CUET is held in multiple shifts, and different shifts can have different difficulty levels. To be fair, NTA does not use your raw marks directly — it converts your raw score into a percentile within your own shift, then equates that percentile to a normalised score on a common scale. This is the equipercentile method. It means two students with the same raw marks in shifts of different difficulty can get different normalised scores.

Percentile = (100 × Number of candidates in your shift with a raw score equal to or lower than yours) ÷ (Total candidates in your shift). So a percentile of 99 means you scored equal to or better than 99% of candidates in your shift. The topper of each shift gets 100 percentile. This is the exact formula NTA uses — if you know your shift's numbers, this calculator gives you the exact percentile.

Raw score is your actual marks: (Correct × 5) − (Incorrect × 1). Normalised score is what NTA reports on your result — it is your raw score converted to a percentile and equated across shifts so all candidates are compared on one fair scale. Universities use the normalised score/percentile, not the raw score, for admissions.
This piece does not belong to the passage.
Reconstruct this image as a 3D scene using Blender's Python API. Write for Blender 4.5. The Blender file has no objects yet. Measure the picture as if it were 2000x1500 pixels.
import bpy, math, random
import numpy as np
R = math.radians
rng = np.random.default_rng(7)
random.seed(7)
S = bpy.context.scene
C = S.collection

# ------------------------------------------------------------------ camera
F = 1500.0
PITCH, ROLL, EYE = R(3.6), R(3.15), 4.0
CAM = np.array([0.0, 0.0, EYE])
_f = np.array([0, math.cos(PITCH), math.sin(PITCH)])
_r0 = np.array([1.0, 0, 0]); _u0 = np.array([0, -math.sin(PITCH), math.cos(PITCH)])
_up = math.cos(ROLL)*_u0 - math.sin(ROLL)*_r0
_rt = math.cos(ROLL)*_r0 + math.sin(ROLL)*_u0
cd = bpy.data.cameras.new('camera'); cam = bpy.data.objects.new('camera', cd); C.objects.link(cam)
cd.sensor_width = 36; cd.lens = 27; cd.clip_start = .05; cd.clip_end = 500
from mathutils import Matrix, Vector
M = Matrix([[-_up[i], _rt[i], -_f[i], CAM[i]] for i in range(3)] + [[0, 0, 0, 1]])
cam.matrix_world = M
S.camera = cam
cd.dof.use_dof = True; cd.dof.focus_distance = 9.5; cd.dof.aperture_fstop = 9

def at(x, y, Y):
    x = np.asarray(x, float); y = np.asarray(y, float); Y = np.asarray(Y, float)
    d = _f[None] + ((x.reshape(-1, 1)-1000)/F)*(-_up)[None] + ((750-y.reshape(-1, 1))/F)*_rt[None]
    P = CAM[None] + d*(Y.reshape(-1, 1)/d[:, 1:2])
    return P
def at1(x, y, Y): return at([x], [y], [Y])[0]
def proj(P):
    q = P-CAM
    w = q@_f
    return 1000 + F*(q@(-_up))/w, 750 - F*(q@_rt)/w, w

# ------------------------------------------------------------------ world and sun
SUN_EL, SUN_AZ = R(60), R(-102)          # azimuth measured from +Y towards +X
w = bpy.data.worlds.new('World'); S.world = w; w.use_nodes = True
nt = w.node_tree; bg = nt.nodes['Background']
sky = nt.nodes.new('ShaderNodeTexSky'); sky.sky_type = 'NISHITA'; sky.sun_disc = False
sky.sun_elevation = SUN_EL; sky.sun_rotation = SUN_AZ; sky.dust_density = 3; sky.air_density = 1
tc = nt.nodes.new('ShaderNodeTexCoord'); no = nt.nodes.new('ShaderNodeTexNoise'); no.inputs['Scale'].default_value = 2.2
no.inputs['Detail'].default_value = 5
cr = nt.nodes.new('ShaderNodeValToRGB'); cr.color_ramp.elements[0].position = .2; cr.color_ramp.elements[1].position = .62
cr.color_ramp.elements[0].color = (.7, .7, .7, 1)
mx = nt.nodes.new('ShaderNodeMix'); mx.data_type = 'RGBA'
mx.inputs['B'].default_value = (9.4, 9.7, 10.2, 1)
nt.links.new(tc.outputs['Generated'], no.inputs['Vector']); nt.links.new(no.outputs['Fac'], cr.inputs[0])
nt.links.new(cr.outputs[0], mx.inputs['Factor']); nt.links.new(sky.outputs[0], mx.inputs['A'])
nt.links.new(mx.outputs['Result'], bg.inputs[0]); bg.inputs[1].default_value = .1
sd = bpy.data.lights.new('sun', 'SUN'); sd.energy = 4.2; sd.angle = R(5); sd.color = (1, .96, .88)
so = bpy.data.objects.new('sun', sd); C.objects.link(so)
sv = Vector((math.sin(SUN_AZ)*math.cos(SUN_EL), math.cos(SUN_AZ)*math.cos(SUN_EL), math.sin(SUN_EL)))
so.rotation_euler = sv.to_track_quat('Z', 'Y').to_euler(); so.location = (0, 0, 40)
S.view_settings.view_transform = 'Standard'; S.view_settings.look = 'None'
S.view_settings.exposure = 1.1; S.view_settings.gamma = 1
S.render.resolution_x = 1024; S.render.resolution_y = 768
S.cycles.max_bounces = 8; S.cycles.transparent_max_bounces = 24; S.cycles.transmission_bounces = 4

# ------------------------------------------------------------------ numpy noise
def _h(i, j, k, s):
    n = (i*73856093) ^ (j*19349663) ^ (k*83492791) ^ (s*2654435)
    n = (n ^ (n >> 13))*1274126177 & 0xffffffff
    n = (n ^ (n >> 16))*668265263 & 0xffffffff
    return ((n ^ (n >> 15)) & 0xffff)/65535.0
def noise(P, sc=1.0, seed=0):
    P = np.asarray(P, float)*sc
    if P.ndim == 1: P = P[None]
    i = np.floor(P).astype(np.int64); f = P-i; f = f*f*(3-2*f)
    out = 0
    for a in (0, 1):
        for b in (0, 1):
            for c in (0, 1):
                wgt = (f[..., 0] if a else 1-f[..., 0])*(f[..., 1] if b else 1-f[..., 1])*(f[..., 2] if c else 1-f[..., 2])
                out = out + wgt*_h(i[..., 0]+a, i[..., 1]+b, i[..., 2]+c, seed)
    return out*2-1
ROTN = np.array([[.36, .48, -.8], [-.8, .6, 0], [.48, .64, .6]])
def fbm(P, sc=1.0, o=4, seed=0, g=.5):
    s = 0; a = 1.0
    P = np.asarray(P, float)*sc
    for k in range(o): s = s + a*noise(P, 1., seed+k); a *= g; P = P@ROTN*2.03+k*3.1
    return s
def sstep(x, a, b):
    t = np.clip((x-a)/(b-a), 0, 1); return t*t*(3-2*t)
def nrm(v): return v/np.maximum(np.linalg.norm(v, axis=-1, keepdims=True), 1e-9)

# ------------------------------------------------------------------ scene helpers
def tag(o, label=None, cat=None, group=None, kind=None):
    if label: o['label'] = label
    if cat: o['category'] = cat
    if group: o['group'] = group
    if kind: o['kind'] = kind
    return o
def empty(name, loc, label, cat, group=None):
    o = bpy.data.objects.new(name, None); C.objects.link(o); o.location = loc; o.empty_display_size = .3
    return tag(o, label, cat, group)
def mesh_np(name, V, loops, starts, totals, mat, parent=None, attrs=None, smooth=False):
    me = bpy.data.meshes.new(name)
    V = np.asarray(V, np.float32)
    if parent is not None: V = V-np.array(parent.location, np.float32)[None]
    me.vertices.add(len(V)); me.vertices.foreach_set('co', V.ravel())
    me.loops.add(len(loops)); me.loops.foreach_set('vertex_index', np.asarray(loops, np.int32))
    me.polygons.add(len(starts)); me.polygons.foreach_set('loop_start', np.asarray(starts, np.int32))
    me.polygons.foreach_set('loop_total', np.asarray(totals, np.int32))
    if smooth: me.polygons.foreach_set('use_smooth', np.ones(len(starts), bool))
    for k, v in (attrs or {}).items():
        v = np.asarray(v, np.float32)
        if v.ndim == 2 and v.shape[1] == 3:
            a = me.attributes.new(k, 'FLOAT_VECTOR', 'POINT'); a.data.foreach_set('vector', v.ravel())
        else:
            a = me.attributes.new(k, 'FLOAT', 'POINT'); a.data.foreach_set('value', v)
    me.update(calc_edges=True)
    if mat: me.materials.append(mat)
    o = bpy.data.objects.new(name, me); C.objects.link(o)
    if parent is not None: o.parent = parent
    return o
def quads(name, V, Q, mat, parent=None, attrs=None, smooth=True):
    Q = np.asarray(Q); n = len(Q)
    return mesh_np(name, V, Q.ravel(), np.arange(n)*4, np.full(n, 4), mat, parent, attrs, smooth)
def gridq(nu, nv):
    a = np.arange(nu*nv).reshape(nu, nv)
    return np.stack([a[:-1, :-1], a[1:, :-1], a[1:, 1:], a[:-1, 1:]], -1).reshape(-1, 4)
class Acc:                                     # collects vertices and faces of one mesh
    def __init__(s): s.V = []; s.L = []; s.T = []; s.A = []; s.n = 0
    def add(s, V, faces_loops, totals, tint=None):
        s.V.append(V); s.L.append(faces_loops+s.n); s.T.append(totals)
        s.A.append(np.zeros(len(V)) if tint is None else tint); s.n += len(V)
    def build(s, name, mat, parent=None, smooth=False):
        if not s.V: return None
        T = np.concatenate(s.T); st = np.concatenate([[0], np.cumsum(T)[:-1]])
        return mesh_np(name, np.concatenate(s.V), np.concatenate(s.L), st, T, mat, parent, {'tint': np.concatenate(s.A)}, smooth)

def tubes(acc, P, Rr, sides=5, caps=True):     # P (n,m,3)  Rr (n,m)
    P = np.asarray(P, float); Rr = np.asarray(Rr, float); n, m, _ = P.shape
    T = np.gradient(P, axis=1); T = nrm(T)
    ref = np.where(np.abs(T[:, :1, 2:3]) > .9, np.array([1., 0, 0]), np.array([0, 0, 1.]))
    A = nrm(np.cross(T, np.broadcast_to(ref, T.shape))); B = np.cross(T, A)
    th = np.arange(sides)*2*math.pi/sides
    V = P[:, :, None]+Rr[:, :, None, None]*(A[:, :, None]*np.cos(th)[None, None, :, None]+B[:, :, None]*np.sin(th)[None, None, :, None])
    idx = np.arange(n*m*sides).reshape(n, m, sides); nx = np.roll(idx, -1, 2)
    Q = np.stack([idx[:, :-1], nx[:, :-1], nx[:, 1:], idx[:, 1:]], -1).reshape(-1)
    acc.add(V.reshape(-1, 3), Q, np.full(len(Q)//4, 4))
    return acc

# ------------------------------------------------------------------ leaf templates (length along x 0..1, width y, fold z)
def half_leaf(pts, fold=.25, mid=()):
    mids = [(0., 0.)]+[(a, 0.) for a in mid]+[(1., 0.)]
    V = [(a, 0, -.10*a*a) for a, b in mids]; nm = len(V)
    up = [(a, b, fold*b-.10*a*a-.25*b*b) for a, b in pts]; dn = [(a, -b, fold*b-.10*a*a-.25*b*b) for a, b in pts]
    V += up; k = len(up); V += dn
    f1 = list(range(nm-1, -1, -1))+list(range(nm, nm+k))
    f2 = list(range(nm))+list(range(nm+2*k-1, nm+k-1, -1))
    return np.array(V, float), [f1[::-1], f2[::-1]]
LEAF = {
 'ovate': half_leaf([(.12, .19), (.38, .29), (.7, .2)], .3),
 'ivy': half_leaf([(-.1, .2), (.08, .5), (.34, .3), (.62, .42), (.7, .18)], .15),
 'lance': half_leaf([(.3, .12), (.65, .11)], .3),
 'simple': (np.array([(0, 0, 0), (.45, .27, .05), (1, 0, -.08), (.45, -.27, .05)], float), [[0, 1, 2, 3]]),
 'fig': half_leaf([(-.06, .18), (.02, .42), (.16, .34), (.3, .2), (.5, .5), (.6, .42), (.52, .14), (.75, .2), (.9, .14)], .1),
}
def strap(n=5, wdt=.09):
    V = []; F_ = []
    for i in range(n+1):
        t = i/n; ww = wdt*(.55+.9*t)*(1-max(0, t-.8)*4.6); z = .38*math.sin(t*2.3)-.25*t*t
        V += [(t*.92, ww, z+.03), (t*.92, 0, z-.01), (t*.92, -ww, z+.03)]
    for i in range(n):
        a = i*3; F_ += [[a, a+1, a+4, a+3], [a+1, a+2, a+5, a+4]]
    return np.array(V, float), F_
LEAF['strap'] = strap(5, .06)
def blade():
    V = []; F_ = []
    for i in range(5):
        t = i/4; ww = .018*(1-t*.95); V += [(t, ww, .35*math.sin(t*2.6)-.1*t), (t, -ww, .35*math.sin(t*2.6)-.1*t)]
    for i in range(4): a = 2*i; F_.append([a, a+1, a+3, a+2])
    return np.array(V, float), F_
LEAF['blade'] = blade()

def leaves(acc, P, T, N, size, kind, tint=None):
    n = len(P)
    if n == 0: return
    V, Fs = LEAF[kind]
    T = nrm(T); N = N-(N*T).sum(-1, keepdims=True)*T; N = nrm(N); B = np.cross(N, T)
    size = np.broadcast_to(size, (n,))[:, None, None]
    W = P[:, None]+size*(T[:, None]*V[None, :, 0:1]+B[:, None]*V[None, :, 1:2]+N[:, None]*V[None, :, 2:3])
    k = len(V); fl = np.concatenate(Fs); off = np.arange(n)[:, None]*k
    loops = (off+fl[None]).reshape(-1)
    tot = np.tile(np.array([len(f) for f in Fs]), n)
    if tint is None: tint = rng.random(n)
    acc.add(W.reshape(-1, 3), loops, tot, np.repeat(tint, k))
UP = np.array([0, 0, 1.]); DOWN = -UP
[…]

Not exactly, because the final normalisation depends on the full distribution of every candidate in your shift, which NTA only has after all shifts are done. But if you know (or can estimate) how many candidates in your shift scored at or below you, this tool gives your exact shift percentile. Without that, the difficulty-based estimate gives you a realistic range.

For admissions, yes — universities rank you by normalised percentile, not raw marks. A slightly lower raw score in a tough shift can normalise to a higher percentile than a higher raw score in an easy shift. That is exactly what normalisation corrects for.